On 7/12/2018 2:39 PM, Simone Bordet wrote:
Hi,
On Thu, Jul 12, 2018 at 11:10 PM Xuelei Fan <xuelei....@oracle.com> wrote:
In TLS 1.3 closure, receiving of the close_notify is not required:
"... Both parties need not wait to receive a
"close_notify" alert before closing their read side of the
connection, though doing so would introduce the possibility of
truncation."
TLS 1.2 also has similar specification:
"It is not required for the initiator
of the close to wait for the responding close_notify alert before
closing the read side of the connection."
My reading the spec, the peer MUST send the close_notify, but it is not
required to close the connection.
If the socket cannot be closed until close_notify get received, the
local may never have a chance to close the socket unless the peer
agrees. It does not sound like to me. The compatibility impact could
be serious as previous application work in a duplex-close manner.
1. start and establish a TLS connection.
2. client call close(), and the server will response with a close_notify
in TLS 1.2. the TLS connection can be closed gracefully.
While for TLS 1.3, #2 does not work if the client calling of close()
closes the writing side only, and leave the reading side open.
I see the benefits of half-close. I'm open to hear a better solution to
take the benefit of half-close and avoid the compatibility issue.

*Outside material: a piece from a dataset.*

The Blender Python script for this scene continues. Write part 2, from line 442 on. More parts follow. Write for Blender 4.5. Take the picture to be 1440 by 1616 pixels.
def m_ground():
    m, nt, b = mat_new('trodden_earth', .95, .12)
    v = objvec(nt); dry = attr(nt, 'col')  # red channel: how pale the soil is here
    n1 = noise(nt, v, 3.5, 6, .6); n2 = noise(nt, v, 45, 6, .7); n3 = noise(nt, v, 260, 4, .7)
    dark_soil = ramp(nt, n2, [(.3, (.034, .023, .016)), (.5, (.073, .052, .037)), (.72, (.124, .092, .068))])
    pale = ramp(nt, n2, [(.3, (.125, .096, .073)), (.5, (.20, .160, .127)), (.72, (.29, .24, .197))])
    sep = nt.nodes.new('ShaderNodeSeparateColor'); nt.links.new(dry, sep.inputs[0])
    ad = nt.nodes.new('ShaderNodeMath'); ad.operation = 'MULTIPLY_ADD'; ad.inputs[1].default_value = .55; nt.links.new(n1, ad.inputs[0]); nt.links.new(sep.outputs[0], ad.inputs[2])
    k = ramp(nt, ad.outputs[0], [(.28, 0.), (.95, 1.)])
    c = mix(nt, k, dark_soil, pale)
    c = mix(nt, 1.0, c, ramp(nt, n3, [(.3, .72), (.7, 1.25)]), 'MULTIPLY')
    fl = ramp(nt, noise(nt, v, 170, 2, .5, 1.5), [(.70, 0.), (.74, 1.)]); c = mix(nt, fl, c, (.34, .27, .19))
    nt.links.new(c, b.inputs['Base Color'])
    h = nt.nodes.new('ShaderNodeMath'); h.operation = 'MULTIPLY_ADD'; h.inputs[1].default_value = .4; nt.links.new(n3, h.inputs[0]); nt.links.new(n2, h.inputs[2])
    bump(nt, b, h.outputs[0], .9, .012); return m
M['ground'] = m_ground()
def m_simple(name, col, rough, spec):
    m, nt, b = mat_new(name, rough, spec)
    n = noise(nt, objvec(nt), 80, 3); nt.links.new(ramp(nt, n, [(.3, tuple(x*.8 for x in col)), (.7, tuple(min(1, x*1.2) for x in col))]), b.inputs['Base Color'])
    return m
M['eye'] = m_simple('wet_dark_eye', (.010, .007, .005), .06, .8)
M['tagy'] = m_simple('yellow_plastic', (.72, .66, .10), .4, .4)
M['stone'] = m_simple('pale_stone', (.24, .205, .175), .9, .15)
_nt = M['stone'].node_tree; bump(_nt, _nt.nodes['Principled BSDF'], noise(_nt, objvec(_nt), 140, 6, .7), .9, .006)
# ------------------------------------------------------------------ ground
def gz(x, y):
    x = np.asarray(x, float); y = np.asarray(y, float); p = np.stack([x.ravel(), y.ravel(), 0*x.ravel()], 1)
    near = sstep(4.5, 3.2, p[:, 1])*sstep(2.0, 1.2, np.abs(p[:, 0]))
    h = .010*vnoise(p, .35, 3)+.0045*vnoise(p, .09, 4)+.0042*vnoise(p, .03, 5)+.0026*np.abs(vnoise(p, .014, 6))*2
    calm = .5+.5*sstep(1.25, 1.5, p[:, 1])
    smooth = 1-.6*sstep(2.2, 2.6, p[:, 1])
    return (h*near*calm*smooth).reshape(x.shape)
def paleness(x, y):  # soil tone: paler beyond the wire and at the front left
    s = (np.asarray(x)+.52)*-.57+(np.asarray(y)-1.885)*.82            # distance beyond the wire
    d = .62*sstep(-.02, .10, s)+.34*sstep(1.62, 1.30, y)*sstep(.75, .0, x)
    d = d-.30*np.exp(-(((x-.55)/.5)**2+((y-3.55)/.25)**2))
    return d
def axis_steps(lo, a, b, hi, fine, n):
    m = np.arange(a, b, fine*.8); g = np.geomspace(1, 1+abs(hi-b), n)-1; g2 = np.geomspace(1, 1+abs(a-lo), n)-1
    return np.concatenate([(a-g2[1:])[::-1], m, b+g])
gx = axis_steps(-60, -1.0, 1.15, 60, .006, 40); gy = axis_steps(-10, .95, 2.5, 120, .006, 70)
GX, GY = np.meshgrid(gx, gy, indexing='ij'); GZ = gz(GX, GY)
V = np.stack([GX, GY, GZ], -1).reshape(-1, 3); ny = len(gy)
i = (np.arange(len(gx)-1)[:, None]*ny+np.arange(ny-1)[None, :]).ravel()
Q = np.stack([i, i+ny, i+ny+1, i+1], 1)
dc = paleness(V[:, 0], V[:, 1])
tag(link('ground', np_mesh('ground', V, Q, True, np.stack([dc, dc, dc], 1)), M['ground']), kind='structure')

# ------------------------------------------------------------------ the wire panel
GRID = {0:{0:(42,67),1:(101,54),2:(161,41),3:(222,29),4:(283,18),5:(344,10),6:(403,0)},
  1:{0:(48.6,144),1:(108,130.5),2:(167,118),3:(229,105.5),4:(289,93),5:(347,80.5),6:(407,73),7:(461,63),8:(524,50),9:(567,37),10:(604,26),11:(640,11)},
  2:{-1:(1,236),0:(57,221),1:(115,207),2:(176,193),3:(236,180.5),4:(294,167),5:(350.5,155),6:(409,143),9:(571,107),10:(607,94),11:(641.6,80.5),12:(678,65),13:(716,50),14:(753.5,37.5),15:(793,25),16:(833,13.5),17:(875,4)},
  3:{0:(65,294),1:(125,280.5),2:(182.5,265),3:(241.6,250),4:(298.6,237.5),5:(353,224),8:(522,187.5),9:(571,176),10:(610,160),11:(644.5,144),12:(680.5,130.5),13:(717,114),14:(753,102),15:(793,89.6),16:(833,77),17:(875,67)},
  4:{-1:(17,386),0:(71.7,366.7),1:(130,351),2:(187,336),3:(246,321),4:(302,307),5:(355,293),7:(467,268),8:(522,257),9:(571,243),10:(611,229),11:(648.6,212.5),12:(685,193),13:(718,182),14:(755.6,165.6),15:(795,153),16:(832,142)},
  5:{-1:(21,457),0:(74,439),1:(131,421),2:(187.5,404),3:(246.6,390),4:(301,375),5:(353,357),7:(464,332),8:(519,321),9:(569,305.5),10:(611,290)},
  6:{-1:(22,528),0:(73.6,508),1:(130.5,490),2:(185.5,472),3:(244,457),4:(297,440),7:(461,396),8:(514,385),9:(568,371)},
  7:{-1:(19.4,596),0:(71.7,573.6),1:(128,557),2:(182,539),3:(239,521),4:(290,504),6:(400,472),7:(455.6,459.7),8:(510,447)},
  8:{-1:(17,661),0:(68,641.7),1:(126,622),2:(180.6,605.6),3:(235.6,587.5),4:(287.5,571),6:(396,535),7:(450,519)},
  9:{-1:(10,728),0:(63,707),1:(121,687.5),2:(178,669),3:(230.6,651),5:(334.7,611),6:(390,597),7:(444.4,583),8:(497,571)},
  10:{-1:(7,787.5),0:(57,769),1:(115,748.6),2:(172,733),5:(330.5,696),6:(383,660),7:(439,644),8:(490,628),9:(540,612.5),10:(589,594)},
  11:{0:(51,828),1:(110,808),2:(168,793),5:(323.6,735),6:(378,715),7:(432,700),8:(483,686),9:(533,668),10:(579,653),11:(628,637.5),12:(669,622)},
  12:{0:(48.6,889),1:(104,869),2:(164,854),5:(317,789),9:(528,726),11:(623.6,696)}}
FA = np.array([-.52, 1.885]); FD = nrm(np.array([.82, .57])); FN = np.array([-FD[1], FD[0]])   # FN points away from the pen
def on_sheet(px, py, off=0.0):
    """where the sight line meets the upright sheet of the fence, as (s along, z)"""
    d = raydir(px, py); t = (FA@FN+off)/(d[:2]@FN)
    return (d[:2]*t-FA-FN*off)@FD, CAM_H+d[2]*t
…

Even in TLS 1.2 you cannot be sure that the server will send the
close_notify (e.g. bad server).
Yes, but normally, the server MUST respond with a close_notify.
The half close problem is present in TCP, WebSocket, etc. and it's
typically solved with (idle) timeouts.
Client sends the close_notify, then reads, hoping to see the
close_notify from the server; if it does not see it, it closes the raw
socket after a timeout.
The timeout could account for receiving data (i.e. it is reset if
application data arrives), or not.
I will think more about this proposal.